Dataset extract:
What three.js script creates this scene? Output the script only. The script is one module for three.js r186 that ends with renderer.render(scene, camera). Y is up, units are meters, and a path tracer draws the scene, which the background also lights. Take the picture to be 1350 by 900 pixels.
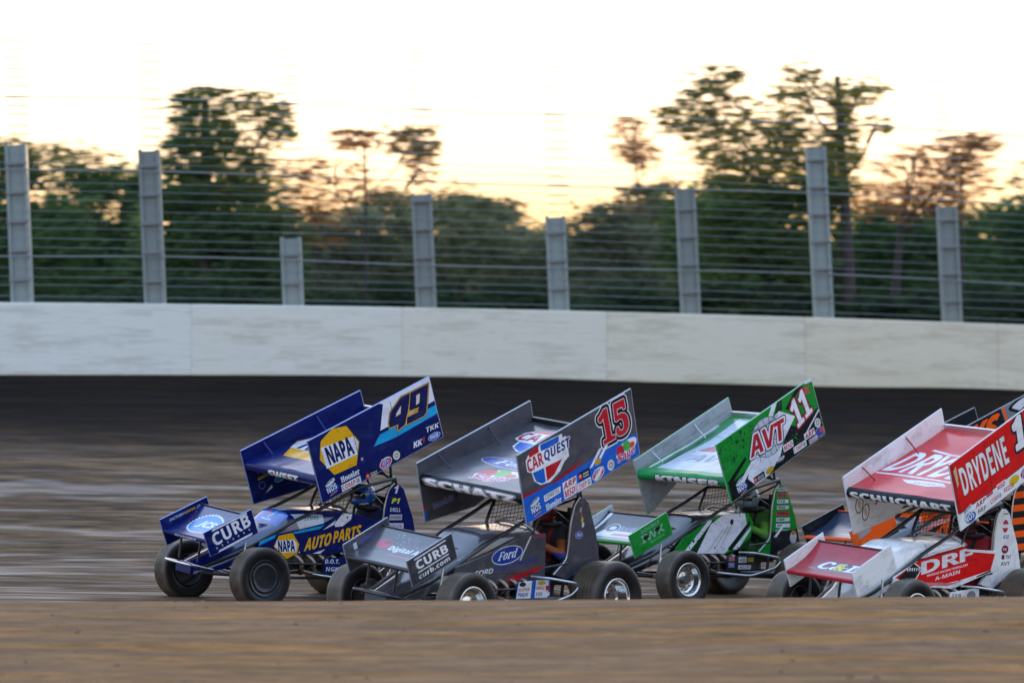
import * as THREE from 'three';
import { mergeGeometries } from 'three/addons/utils/BufferGeometryUtils.js';
import { MarchingCubes } from 'three/addons/objects/MarchingCubes.js';

// ---------------------------------------------------------------- camera, sky, sun, exposure
const EYE = 1.66, F = 4720, CX = 675, CY = 450, PITCH = Math.atan(170 / F);
const scene = new THREE.Scene();
const camera = new THREE.PerspectiveCamera(2 * Math.atan(450 / F) * 180 / Math.PI, 1.5, 0.5, 3000);
camera.position.set(0, EYE, 0);
camera.rotation.x = PITCH;
camera.focus = 40.5;
camera.userData.fStop = 1.1;

const renderer = new THREE.WebGLRenderer({ antialias: true });
renderer.toneMapping = THREE.LinearToneMapping;
renderer.toneMappingExposure = 1.6;
renderer.shadowMap.enabled = true;

const SUN = new THREE.Vector3(75 / 4720, 0.075, -1).normalize();
{
  const W = 512, H = 256, data = new Float32Array(W * H * 4);
  for (let j = 0; j < H; j++) for (let i = 0; i < W; i++) {
    const ph = ((i + .5) / W - .5) * 2 * Math.PI, th = ((j + .5) / H - .5) * Math.PI;
    const d = new THREE.Vector3(Math.cos(ph) * Math.cos(th), Math.sin(th), Math.sin(ph) * Math.cos(th));
    const ang = Math.acos(THREE.MathUtils.clamp(d.dot(SUN), -1, 1)) * 180 / Math.PI;
    const el = Math.max(0, th * 180 / Math.PI), lo = Math.exp(-el / 14), warm = 1 - THREE.MathUtils.smoothstep(el, 3.0, 6.5);
    const g1 = Math.exp(-Math.pow(ang / 22, 2)), g2 = Math.exp(-ang / 42);
    const s = THREE.MathUtils.smoothstep(el, 6, 50);
    let r = .48 - .06 * s + .26 * lo + .9 * g1 + .5 * g2, g = .67 + .02 * lo + .45 * g1 + .34 * g2, b = 1.00 + .10 * s - .38 * lo + .08 * g1 + .14 * g2;
    const k = .92 * warm * Math.exp(-Math.pow(ang / 40, 2));
    r = r + (.98 - r) * k; g = g + (.52 - g) * k; b = b + (.15 - b) * k;
    const o = (j * W + i) * 4;
    data[o] = r; data[o + 1] = g; data[o + 2] = b; data[o + 3] = 1;
  }
  const sky = new THREE.DataTexture(data, W, H, THREE.RGBAFormat, THREE.FloatType);
  sky.mapping = THREE.EquirectangularReflectionMapping; sky.magFilter = sky.minFilter = THREE.LinearFilter; sky.needsUpdate = true;
  scene.background = sky; scene.environment = sky;
}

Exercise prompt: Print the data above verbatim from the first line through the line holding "renderer.shadowMap.enabled = true;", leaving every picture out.

Full output:
What three.js script creates this scene? Output the script only. The script is one module for three.js r186 that ends with renderer.render(scene, camera). Y is up, units are meters, and a path tracer draws the scene, which the background also lights. Take the picture to be 1350 by 900 pixels.
import * as THREE from 'three';
import { mergeGeometries } from 'three/addons/utils/BufferGeometryUtils.js';
import { MarchingCubes } from 'three/addons/objects/MarchingCubes.js';

// ---------------------------------------------------------------- camera, sky, sun, exposure
const EYE = 1.66, F = 4720, CX = 675, CY = 450, PITCH = Math.atan(170 / F);
const scene = new THREE.Scene();
const camera = new THREE.PerspectiveCamera(2 * Math.atan(450 / F) * 180 / Math.PI, 1.5, 0.5, 3000);
camera.position.set(0, EYE, 0);
camera.rotation.x = PITCH;
camera.focus = 40.5;
camera.userData.fStop = 1.1;

const renderer = new THREE.WebGLRenderer({ antialias: true });
renderer.toneMapping = THREE.LinearToneMapping;
renderer.toneMappingExposure = 1.6;
renderer.shadowMap.enabled = true;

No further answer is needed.